Reproduce precisely the lines between the start of the data below and the line with "S.cycles.sample_clamp_indirect = 6", both included.

> SUPPLIED INFORMATION
══════
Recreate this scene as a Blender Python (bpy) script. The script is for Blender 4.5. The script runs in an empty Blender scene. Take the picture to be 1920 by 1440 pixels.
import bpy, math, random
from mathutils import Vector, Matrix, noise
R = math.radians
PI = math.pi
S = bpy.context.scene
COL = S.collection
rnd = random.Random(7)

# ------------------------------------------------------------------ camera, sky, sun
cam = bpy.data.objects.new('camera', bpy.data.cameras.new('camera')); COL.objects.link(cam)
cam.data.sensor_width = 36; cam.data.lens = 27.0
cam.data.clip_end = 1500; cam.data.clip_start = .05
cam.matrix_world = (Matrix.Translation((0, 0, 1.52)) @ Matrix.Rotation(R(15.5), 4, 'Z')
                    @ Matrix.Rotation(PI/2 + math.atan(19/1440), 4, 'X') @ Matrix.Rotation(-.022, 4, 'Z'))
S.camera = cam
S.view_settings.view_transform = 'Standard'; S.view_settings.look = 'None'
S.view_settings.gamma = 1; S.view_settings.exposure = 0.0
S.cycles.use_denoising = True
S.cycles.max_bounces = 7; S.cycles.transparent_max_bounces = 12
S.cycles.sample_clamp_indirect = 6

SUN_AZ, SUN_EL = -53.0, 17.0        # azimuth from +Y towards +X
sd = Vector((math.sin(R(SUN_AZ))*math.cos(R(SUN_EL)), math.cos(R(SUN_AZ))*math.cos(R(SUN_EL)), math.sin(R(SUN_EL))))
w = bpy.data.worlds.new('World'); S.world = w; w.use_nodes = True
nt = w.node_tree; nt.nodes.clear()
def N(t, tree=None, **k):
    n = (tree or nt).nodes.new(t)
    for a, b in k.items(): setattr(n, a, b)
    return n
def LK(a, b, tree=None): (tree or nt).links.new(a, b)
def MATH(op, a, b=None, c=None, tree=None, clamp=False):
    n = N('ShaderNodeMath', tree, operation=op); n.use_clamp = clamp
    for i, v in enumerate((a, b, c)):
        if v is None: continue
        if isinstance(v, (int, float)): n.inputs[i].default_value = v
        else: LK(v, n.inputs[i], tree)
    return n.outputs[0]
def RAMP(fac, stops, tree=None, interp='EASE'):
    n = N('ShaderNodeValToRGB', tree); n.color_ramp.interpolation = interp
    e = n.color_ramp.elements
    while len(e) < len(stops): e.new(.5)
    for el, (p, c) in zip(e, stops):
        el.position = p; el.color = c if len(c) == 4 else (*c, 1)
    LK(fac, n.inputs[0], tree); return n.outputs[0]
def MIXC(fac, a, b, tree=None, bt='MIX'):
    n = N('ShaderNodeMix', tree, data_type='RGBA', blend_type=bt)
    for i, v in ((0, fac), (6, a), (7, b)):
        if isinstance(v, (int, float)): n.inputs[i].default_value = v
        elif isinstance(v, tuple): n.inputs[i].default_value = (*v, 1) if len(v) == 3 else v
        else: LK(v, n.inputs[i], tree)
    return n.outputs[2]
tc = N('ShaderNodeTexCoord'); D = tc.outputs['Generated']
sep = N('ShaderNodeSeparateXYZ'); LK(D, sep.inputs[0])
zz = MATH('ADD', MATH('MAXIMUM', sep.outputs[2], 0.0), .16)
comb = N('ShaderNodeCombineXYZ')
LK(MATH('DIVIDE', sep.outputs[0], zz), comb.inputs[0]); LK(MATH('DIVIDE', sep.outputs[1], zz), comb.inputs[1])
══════
> WORKED SOLUTION
Recreate this scene as a Blender Python (bpy) script. The script is for Blender 4.5. The script runs in an empty Blender scene. Take the picture to be 1920 by 1440 pixels.
import bpy, math, random
from mathutils import Vector, Matrix, noise
R = math.radians
PI = math.pi
S = bpy.context.scene
COL = S.collection
rnd = random.Random(7)

# ------------------------------------------------------------------ camera, sky, sun
cam = bpy.data.objects.new('camera', bpy.data.cameras.new('camera')); COL.objects.link(cam)
cam.data.sensor_width = 36; cam.data.lens = 27.0
cam.data.clip_end = 1500; cam.data.clip_start = .05
cam.matrix_world = (Matrix.Translation((0, 0, 1.52)) @ Matrix.Rotation(R(15.5), 4, 'Z')
                    @ Matrix.Rotation(PI/2 + math.atan(19/1440), 4, 'X') @ Matrix.Rotation(-.022, 4, 'Z'))
S.camera = cam
S.view_settings.view_transform = 'Standard'; S.view_settings.look = 'None'
S.view_settings.gamma = 1; S.view_settings.exposure = 0.0
S.cycles.use_denoising = True
S.cycles.max_bounces = 7; S.cycles.transparent_max_bounces = 12
S.cycles.sample_clamp_indirect = 6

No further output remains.